Reker weist Verantwortung für Kölner Silvesternacht zurück

Oberbürgermeisterin spricht vor dem Untersuchungsausschuss über die Gewalttaten am Hauptbahnhof

  • Marcus Meier
  • Lesedauer: 3 Min.
Kölns Oberbürgermeisterin Reker fühlte sich von NRW-Innenminister Jäger allein gelassen – während und nach der Kölner Silvesternacht. Dieser Abend sei mit Schuld an rechter Gewalt, ist sich der Verfassungsschutz sicher.

Auch sieben Monate nach den massenhaften gemeinschaftlich begangenen Übergriffen und der sexualisierten Gewalt der Kölner Silvesternacht ist das letzte Wort nicht gesprochen, der letzte Vorwurf nicht erhoben, geht das Schwarze-Peter-Spiel weiter. Das wurde am Montag auf der 27. Sitzung des Parlamentarischen Untersuchungsausschusses »Silvesternacht« deutlich, als die Kölner Oberbürgermeisterin Henriette Reker vernommen wurde.

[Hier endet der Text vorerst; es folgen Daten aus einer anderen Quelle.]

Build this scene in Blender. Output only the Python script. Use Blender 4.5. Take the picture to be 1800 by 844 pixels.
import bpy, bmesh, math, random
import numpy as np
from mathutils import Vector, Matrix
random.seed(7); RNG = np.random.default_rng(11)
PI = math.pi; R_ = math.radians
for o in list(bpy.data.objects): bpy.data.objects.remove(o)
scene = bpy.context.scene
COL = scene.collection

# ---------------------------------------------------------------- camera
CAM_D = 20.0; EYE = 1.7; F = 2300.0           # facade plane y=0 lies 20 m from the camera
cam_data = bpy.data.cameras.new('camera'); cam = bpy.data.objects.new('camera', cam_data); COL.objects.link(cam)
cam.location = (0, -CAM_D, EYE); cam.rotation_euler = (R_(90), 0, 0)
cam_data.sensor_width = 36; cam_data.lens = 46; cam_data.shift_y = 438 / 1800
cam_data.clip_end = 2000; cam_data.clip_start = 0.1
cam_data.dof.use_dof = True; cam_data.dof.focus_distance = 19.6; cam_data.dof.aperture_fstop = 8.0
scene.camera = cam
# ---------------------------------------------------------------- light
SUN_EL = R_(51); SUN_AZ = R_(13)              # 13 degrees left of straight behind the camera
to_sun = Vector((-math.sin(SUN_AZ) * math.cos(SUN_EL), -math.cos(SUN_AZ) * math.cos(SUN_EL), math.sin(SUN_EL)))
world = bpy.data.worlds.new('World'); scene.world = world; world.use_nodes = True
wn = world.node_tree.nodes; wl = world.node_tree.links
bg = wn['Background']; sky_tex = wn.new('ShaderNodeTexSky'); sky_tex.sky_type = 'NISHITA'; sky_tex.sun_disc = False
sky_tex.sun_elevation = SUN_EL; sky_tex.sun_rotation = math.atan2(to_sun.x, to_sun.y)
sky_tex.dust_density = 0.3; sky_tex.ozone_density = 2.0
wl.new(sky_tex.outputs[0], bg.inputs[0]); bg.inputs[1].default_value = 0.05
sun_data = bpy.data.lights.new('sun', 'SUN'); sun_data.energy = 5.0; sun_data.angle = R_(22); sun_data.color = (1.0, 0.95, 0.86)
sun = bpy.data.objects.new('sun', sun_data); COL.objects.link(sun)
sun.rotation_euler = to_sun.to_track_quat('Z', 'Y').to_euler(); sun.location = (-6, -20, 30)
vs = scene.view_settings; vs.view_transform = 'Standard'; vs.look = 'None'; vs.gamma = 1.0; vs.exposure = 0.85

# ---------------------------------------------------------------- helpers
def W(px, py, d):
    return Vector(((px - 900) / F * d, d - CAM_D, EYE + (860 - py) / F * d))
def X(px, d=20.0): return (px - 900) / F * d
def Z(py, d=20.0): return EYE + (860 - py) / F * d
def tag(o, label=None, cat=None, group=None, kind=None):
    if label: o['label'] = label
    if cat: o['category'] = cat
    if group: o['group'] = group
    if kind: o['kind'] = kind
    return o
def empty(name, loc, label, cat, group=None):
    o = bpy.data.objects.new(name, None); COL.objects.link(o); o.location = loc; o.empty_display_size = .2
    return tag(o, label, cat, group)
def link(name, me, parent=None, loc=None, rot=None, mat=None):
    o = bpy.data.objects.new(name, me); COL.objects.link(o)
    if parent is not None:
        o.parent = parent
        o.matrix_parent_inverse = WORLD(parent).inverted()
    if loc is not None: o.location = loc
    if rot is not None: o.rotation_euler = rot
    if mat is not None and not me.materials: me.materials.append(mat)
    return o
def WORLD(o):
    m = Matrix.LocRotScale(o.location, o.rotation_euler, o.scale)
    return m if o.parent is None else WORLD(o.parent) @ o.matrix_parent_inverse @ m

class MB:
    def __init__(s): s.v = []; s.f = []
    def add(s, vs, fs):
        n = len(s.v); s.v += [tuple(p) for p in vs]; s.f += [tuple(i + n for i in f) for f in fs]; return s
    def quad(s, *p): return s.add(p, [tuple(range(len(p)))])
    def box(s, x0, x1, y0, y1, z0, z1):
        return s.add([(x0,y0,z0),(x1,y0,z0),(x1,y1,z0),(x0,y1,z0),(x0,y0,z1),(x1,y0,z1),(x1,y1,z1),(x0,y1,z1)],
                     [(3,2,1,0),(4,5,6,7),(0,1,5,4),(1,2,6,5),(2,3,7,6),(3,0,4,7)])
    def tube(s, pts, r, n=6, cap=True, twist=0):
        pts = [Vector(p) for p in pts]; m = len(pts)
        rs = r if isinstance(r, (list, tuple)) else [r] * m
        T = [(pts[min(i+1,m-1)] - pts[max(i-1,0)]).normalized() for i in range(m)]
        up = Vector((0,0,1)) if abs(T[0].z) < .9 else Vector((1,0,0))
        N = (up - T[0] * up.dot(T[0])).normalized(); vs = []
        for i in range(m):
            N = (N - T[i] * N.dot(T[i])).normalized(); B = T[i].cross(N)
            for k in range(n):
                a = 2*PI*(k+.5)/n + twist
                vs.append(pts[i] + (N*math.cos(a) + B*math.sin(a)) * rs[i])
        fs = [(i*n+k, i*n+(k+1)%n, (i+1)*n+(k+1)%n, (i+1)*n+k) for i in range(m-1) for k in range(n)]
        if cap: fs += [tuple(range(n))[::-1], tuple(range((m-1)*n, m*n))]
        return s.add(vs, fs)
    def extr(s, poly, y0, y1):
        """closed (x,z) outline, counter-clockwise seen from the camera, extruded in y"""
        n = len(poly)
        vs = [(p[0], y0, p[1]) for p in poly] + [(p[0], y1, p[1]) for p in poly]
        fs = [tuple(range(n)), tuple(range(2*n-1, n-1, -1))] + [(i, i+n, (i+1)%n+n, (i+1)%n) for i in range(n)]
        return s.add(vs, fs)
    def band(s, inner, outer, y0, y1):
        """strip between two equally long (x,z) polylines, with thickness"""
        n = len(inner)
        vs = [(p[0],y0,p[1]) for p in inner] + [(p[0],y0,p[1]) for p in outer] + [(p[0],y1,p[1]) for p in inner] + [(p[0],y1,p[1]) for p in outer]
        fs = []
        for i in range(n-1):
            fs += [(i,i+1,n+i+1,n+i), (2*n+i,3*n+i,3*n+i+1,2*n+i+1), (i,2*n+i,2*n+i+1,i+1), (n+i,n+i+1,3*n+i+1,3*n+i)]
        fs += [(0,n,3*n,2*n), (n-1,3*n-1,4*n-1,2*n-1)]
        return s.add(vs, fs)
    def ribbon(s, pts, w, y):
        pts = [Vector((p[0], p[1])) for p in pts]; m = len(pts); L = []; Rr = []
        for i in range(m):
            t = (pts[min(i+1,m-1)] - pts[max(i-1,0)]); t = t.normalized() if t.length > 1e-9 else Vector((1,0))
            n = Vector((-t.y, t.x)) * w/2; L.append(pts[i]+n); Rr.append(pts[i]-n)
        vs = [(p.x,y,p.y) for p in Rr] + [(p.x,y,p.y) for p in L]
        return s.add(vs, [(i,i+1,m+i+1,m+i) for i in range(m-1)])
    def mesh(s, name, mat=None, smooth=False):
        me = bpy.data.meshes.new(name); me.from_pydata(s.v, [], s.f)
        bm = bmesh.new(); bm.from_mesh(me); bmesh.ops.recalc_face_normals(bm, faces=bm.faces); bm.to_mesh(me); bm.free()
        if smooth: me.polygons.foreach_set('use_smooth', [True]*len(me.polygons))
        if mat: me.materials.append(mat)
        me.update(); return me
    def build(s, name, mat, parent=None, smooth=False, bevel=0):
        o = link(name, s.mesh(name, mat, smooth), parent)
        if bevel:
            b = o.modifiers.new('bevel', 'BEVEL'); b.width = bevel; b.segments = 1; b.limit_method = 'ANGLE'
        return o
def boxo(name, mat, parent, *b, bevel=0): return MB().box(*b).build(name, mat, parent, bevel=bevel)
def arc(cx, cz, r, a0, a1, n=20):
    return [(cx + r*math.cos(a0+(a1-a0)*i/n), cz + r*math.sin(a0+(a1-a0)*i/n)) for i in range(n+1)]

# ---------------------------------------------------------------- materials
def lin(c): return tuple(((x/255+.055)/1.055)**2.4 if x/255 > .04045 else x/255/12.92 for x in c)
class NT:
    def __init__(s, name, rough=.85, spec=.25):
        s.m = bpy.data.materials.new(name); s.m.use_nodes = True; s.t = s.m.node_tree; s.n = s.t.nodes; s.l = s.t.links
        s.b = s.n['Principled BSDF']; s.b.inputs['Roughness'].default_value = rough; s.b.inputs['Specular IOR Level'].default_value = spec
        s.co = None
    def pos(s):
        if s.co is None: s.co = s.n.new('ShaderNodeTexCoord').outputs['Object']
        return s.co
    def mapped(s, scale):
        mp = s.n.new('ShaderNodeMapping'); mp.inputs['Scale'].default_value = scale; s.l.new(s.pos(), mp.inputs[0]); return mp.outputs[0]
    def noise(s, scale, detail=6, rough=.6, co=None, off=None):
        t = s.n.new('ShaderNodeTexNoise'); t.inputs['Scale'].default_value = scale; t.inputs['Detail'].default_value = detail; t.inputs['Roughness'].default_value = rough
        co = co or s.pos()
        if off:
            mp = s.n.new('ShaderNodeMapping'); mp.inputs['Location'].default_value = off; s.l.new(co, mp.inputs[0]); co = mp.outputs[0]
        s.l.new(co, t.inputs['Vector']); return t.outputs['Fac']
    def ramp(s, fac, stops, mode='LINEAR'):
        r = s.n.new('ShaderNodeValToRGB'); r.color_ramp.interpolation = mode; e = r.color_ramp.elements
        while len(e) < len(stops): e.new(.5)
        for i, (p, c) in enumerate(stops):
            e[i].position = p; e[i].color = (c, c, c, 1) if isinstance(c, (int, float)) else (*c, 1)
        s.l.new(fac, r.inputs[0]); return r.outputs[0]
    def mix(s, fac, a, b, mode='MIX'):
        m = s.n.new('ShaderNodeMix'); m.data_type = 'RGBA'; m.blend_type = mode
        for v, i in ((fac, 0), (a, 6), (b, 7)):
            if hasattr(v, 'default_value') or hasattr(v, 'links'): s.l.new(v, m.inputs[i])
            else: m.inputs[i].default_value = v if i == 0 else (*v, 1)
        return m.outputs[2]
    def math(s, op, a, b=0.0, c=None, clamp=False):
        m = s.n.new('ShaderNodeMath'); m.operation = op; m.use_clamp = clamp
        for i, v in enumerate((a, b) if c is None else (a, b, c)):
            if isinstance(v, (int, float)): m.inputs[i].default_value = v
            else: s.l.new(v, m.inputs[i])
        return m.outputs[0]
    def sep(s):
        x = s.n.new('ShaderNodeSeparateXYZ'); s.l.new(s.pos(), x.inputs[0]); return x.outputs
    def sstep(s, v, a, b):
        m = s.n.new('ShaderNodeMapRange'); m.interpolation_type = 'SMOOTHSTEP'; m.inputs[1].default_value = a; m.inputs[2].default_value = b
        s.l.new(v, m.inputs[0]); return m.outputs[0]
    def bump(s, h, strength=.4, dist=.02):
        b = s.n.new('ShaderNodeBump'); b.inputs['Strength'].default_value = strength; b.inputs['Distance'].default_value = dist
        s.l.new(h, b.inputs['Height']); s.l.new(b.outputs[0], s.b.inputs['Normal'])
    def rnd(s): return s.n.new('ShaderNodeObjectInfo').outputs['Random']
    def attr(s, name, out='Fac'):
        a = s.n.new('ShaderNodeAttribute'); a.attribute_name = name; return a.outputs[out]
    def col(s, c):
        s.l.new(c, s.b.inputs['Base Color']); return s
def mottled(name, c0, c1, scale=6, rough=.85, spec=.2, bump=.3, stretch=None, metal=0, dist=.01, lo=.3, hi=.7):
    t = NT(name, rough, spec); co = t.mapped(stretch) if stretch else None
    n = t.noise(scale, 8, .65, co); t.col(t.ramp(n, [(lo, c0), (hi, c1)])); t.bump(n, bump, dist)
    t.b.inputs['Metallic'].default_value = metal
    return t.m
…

Die Zeugin, eine Parteilose, die im Wahlkampf von Grünen und der CDU unterstützt wurde, schoss scharf gegen die rot-grüne Landesregierung Nordrhein-Westfalens: Es sei »viel zu wenig Polizeipräsenz da« gewesen und die Polizei habe »die Situation einfach nicht in den Griff bekommen«. Auch beklagte sich die 59-Jährige, weil NRW-Innenminister Ralf Jäger sich nach den Taten nicht einmal telefonisch bei ihr gemeldet habe, obwohl die Übergriffe »so ein brisanter Vorfall für Köln« gewesen seien.

Der Untersuchungsausschuss arbeitet die Verantwortung diverser Behörden für das Geschehen der Silvesternacht auf, nach der sukzessive über 450 Strafanzeigen allein wegen Sexualdelikten erstattet wurden. Inwieweit Ordnungshüter von Stadt, Land und Bund an Silvester versagten, ist umstritten zwischen Vertretern von Bund, Land und Stadt. Reker wurde kritisiert, weil sie nach den Silvesterübergriffen Frauen geraten hatte, im Karneval eine Armlänge Abstand zu Männern zu halten.

Derweil gibt es auch unter deutschen Rassisten einen »neuen Tätertyp«, wie NRW-Innenminister Ralf Jäger am Montag bei der Vorstellung des Landes-Verfassungsschutzberichtes 2015 hervorhob. Dieser zeichne sich durch eine »Turbo-Radikalisierung« aus. Die »Schwelle von der Ideologie zum Anschlag« überspringe der typische neue Täter »ohne Zwischenschritte«, sagte der Sozialdemokrat Jäger.

Allein zwischen Januar und Anfang Juni gab es laut Jäger in Nordrhein-Westfalen 114 politisch motivierte Taten gegen Flüchtlingsunterkünfte, darunter 22 Gewalttaten. Im gesamten Jahr 2015 waren 28 Gewalttaten im selben Kontext verzeichnet worden – ihre Zahl hat sich also nach »Köln« von gut zwei auf mehr als vier pro Monat verdoppelt. Jäger sprach am Montag von einer »Zerreißprobe« für die Demokratie.

Die rechte Szene habe auch die Kölner Silvesterübergriffe »sogleich« propagandistisch aufgegriffen, heißt es in dem am Montagmorgen vorgestellten Verfassungsschutzbericht, der sowohl die Neonazi-Partei »Die Rechte« als auch die Pegida-Bewegung zitiert. Dabei war von »Krieg« und »aufräumen« die Rede. Zwar seien rechtsradikale Parteien aus taktischen Gründen bemüht, mit ihrer Hetze unterhalb der Grenze der Strafbarkeit zu bleiben, heißt es in dem Behördenpapier.

Allerdings sei die rechte Propaganda gegen Flüchtlinge ein Nährboden für rechte Straftaten, die gegen Flüchtlinge und deren Unterkünfte begangen werden. Denn die Kampagnen bestärkten »die Anhänger und Sympathisanten in ihrer Ablehnung und Hass auf die Flüchtlinge«.